EXERCISE TASK:
Exclude the pictures, then repeat the remaining data exactly.

INFORMATION SHOWN:
□ □ □ □

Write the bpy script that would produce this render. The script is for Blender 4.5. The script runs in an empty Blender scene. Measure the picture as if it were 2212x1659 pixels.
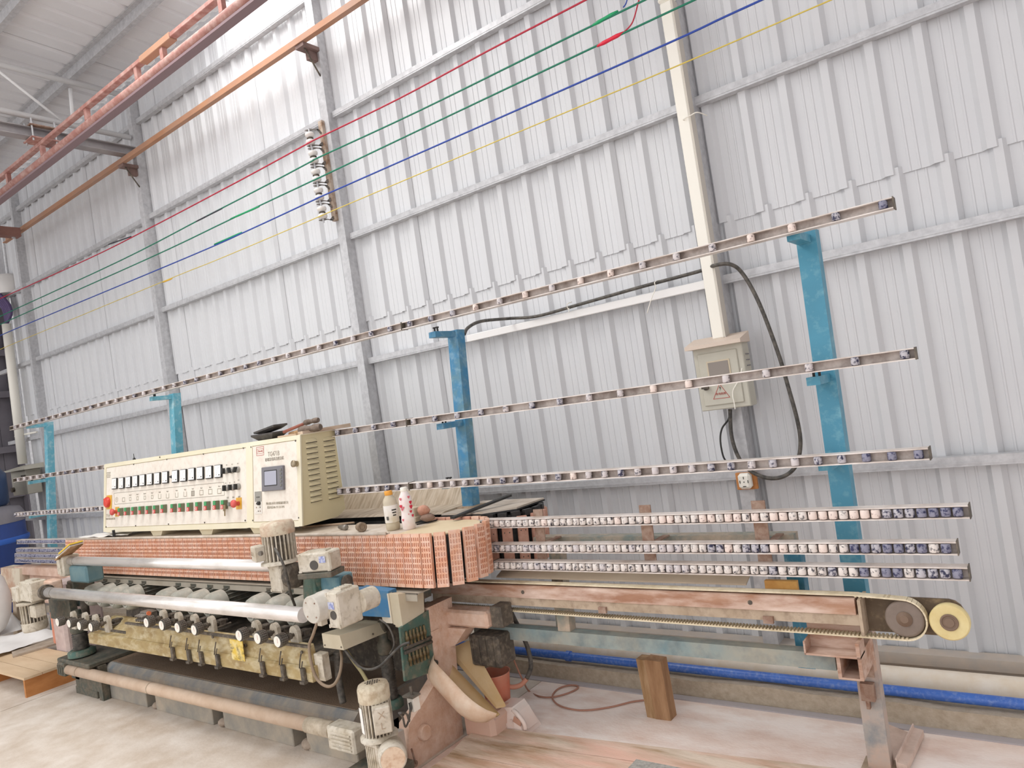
import bpy, math, random
from mathutils import Vector, Matrix
random.seed(7)
# ---------------------------------------------------------------- camera, sky, lamps, exposure
SC = bpy.context.scene
COL = SC.collection
FPX, IW, IH = 1557.3, 2212.0, 1659.0
CAM = Vector((0, 0, 1.5))
yaw, pit, rol = math.radians(36.535), math.radians(1.4806), math.radians(8.604)
fwd = Vector((-math.sin(yaw)*math.cos(pit), math.cos(yaw)*math.cos(pit), math.sin(pit)))
rgt0 = Vector((math.cos(yaw), math.sin(yaw), 0))
dwn0 = fwd.cross(rgt0)
RGT = rgt0*math.cos(rol) + dwn0*math.sin(rol)
DWN = -rgt0*math.sin(rol) + dwn0*math.cos(rol)
cd = bpy.data.cameras.new('camera')
cd.sensor_fit = 'HORIZONTAL'; cd.sensor_width = 36; cd.lens = 36*FPX/IW
cd.clip_start = .05; cd.clip_end = 200
cam = bpy.data.objects.new('camera', cd); COL.objects.link(cam)
M = Matrix((RGT, -DWN, -fwd)).transposed().to_4x4(); M.translation = CAM
cam.matrix_world = M
SC.camera = cam

wd = bpy.data.worlds.new('sky'); SC.world = wd; wd.use_nodes = True
nt = wd.node_tree; nt.nodes.clear()
wo = nt.nodes.new('ShaderNodeOutputWorld'); bg = nt.nodes.new('ShaderNodeBackground')
tc = nt.nodes.new('ShaderNodeTexCoord'); sx = nt.nodes.new('ShaderNodeSeparateXYZ')
mr = nt.nodes.new('ShaderNodeMapRange'); cr = nt.nodes.new('ShaderNodeValToRGB')
mr.inputs[1].default_value = -.1; mr.inputs[2].default_value = .8
cr.color_ramp.elements[0].color = (.78, .78, .80, 1); cr.color_ramp.elements[1].color = (1, 1, 1, 1)
nt.links.new(tc.outputs['Generated'], sx.inputs[0]); nt.links.new(sx.outputs[2], mr.inputs[0])
nt.links.new(mr.outputs[0], cr.inputs[0]); nt.links.new(cr.outputs[0], bg.inputs[0])
bg.inputs[1].default_value = 1.35
nt.links.new(bg.outputs[0], wo.inputs[0])

def area(name, loc, rot, sx_, sy_, power, col=(1, 1, 1)):
    l = bpy.data.lights.new(name, 'AREA'); l.shape = 'RECTANGLE'; l.size = sx_; l.size_y = sy_
    l.energy = power; l.color = col
    o = bpy.data.objects.new(name, l); COL.objects.link(o); o.location = loc; o.rotation_euler = rot
    return o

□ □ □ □

FINAL ANSWER:
Write the bpy script that would produce this render. The script is for Blender 4.5. The script runs in an empty Blender scene. Measure the picture as if it were 2212x1659 pixels.
import bpy, math, random
from mathutils import Vector, Matrix
random.seed(7)
# ---------------------------------------------------------------- camera, sky, lamps, exposure
SC = bpy.context.scene
COL = SC.collection
FPX, IW, IH = 1557.3, 2212.0, 1659.0
CAM = Vector((0, 0, 1.5))
yaw, pit, rol = math.radians(36.535), math.radians(1.4806), math.radians(8.604)
fwd = Vector((-math.sin(yaw)*math.cos(pit), math.cos(yaw)*math.cos(pit), math.sin(pit)))
rgt0 = Vector((math.cos(yaw), math.sin(yaw), 0))
dwn0 = fwd.cross(rgt0)
RGT = rgt0*math.cos(rol) + dwn0*math.sin(rol)
DWN = -rgt0*math.sin(rol) + dwn0*math.cos(rol)
cd = bpy.data.cameras.new('camera')
cd.sensor_fit = 'HORIZONTAL'; cd.sensor_width = 36; cd.lens = 36*FPX/IW
cd.clip_start = .05; cd.clip_end = 200
cam = bpy.data.objects.new('camera', cd); COL.objects.link(cam)
M = Matrix((RGT, -DWN, -fwd)).transposed().to_4x4(); M.translation = CAM
cam.matrix_world = M
SC.camera = cam

wd = bpy.data.worlds.new('sky'); SC.world = wd; wd.use_nodes = True
nt = wd.node_tree; nt.nodes.clear()
wo = nt.nodes.new('ShaderNodeOutputWorld'); bg = nt.nodes.new('ShaderNodeBackground')
tc = nt.nodes.new('ShaderNodeTexCoord'); sx = nt.nodes.new('ShaderNodeSeparateXYZ')
mr = nt.nodes.new('ShaderNodeMapRange'); cr = nt.nodes.new('ShaderNodeValToRGB')
mr.inputs[1].default_value = -.1; mr.inputs[2].default_value = .8
cr.color_ramp.elements[0].color = (.78, .78, .80, 1); cr.color_ramp.elements[1].color = (1, 1, 1, 1)
nt.links.new(tc.outputs['Generated'], sx.inputs[0]); nt.links.new(sx.outputs[2], mr.inputs[0])
nt.links.new(mr.outputs[0], cr.inputs[0]); nt.links.new(cr.outputs[0], bg.inputs[0])
bg.inputs[1].default_value = 1.35
nt.links.new(bg.outputs[0], wo.inputs[0])

def area(name, loc, rot, sx_, sy_, power, col=(1, 1, 1)):
    l = bpy.data.lights.new(name, 'AREA'); l.shape = 'RECTANGLE'; l.size = sx_; l.size_y = sy_
    l.energy = power; l.color = col
    o = bpy.data.objects.new(name, l); COL.objects.link(o); o.location = loc; o.rotation_euler = rot
    return o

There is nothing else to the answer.